氏は2004年のシーズンの後、いったん現役を引退、10年に現役復帰し、またイタリア・サッカー連盟の技術部長を務めたが、今年1月辞任する。選手育成法を巡る氏とイタリア・サッカー連盟の考え方の違いが理由と言われている。

今度の記者会見で氏は、2000年当時、日本のサッカー界から誘いがあったが、2002年の日韓共催ワールド・カップ大会にイタリア代表として出場したかったので断ったことを明らかにした(残念ながら怪我をしていたため氏の望みはならず、日韓共催大会で氏がプレーする試合は実現しなかった)。

一方で現役時代の2002年10月からFAO(国連食糧機関の親善大使)を務め、飢餓や貧困に苦しむ人たち自立への支援キャンペーンを繰り広げている。

また、ミャンマーの民主化闘争の指導者アウンサンスーチー(Aung San Suu Kyi)氏の解放に尽力したことから、2010年11月にはノーベル平和賞受賞者が作る「世界平和賞」を贈られている。さらに原水爆被害者、被爆者団体との交流もしている。

氏は現役時代、素晴らしいプレーだけでなく“きれいな”マナー、試合態度でも知られ、当時の髪型になぞらえ“神聖なポニーテールDivin’ Codino”とも呼ばれた。

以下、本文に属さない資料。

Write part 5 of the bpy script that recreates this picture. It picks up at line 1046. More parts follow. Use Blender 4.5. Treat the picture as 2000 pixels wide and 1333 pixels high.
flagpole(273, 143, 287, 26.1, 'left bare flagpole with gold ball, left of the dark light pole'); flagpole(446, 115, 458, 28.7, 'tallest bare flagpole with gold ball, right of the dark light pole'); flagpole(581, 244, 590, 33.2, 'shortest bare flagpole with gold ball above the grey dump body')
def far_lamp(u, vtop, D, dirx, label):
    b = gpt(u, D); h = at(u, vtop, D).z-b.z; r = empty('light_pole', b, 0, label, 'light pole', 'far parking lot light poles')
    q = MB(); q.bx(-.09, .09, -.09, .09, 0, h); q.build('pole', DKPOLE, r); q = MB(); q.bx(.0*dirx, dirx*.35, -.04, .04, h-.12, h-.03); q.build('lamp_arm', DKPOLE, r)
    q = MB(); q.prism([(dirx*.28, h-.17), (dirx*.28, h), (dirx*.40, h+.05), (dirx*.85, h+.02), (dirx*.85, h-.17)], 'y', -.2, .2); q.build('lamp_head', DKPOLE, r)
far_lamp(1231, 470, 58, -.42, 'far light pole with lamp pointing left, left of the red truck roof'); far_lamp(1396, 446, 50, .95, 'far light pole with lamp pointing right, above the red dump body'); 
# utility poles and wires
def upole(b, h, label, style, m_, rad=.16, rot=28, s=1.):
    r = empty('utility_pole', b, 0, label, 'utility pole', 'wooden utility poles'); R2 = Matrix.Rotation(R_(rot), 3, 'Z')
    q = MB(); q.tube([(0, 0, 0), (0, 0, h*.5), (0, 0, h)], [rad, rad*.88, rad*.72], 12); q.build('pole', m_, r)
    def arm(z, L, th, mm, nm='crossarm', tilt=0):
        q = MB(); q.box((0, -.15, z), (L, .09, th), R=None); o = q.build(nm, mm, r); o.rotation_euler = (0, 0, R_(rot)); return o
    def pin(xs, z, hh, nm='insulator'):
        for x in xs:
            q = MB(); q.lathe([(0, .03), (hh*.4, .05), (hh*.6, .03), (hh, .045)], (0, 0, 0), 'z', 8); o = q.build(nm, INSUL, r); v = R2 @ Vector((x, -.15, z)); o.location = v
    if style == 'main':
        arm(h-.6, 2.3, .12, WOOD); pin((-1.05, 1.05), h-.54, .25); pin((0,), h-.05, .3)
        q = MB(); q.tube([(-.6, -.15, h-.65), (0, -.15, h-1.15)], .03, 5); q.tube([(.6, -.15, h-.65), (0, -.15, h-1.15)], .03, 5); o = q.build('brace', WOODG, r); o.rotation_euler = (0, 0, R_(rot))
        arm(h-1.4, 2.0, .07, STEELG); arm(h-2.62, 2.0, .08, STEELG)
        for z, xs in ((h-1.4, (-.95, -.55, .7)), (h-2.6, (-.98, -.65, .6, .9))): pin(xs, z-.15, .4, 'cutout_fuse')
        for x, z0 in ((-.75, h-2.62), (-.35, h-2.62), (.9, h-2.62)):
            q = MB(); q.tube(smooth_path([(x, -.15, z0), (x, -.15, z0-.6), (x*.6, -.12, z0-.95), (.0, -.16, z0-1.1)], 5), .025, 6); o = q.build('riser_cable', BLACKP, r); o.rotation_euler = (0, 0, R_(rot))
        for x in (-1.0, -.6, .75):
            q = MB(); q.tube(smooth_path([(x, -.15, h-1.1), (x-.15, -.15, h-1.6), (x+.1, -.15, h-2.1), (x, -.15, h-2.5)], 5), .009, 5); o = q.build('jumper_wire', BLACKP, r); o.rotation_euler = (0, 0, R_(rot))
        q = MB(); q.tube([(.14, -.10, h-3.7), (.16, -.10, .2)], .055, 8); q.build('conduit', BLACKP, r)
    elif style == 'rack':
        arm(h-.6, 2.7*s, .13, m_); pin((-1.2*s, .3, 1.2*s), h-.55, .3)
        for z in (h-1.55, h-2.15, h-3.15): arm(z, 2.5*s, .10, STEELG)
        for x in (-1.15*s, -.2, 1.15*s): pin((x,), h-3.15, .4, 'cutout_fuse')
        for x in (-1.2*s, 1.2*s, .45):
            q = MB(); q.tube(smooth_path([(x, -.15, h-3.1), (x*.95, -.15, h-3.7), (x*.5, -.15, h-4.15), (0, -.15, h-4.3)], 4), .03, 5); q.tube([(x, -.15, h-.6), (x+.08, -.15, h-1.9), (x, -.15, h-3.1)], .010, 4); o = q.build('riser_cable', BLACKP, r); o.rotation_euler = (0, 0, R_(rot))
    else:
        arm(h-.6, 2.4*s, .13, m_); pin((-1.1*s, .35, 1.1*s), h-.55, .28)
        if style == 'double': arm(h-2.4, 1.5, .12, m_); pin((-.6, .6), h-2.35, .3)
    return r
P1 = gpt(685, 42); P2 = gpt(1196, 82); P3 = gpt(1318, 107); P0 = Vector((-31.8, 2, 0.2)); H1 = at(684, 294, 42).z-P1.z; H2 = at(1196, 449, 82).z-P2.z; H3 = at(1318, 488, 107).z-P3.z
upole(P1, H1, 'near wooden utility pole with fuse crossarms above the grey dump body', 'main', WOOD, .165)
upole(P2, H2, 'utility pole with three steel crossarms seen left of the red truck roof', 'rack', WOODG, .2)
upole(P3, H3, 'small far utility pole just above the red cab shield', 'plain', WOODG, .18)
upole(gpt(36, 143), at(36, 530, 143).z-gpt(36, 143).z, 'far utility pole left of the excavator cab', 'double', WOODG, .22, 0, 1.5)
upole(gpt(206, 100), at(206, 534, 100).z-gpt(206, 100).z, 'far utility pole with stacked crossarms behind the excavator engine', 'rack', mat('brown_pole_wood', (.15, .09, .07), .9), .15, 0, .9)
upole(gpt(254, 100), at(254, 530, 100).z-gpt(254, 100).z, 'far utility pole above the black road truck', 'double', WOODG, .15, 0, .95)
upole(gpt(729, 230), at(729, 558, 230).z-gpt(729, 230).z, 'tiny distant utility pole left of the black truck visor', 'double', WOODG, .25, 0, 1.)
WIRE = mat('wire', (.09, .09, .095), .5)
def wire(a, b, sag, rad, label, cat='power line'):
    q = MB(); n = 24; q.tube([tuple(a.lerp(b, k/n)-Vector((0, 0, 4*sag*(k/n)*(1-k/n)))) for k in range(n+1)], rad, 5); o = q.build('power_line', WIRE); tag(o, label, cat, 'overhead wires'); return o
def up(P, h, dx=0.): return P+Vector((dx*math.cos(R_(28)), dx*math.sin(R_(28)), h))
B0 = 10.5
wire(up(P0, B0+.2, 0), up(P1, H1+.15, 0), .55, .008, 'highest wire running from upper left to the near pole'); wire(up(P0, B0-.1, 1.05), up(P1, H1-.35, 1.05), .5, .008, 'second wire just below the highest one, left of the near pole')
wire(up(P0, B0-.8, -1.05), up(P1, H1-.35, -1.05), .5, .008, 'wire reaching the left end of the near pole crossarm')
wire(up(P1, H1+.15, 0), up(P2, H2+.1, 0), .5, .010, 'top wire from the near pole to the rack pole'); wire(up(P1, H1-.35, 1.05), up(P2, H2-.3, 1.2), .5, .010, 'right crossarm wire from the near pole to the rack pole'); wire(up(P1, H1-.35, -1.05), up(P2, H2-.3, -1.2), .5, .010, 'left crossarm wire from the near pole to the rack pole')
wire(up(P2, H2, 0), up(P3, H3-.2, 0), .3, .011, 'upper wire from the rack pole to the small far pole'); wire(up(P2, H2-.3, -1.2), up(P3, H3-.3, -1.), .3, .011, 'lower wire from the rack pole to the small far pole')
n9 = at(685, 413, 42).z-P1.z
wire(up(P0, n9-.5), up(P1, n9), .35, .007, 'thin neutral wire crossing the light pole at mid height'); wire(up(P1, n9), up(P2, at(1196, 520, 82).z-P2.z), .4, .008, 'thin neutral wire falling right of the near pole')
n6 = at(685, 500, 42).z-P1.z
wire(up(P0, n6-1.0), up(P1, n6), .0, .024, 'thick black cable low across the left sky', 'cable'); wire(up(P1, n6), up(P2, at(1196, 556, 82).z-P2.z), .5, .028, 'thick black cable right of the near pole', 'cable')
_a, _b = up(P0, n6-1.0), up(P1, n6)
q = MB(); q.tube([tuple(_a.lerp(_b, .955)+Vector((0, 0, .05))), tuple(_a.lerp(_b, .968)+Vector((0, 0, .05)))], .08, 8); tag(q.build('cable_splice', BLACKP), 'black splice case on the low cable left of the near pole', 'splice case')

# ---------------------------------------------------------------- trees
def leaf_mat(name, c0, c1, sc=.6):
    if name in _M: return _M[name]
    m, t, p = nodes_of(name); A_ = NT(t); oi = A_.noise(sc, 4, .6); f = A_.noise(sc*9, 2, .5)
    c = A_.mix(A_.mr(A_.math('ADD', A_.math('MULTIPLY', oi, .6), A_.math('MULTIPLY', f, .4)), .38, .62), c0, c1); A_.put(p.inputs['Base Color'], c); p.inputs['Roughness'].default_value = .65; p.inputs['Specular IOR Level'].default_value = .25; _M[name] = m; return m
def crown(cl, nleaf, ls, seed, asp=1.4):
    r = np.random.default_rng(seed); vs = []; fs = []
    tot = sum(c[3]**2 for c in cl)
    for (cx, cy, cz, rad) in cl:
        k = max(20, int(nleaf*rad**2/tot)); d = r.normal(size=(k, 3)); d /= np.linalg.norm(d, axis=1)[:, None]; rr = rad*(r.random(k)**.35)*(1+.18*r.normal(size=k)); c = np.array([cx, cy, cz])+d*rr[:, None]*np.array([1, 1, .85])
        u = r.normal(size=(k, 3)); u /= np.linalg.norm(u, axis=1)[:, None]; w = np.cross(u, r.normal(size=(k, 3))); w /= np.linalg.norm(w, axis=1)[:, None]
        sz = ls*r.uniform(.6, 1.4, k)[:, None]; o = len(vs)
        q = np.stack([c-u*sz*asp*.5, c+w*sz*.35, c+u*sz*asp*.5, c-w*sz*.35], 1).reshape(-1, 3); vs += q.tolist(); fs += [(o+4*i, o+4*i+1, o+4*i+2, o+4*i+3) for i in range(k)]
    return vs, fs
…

1985年、スポーツ選手として致命的と言われる膝の怪我を克服した時以来、仏教徒となったと言われる。記者会見では仏教徒となったことでサッカーに臨む態度に変化が現れたか、との質問があった。それに対し氏は直接には答えず、“残念ながらイタリアでは(選手のマナーが悪くなり)汚いプレーが多くなったといい、自分を尊敬してこそ相手も尊敬でき、きれいなサッカーができる”、などと言っている(氏の現在の活動を知ると、まず自分自身が尊敬できる人間であってこそ、他の人たちも尊敬でき、良き社会人、職業人になれる、ともいうことができる)。

また、氏が一般にサッカーと結びつけて語られているのを意識してか、“人間としての期間の方がサッカー選手としての経歴より少しばかり長い”と言って、(職業・経歴は変わり得る)一人の人間としての生き方の大切さを語っていたのが印象に残る。

そのような氏の人生に対する真摯な姿勢が、また多くの人たちを引き付ける理由であるのかも知れない。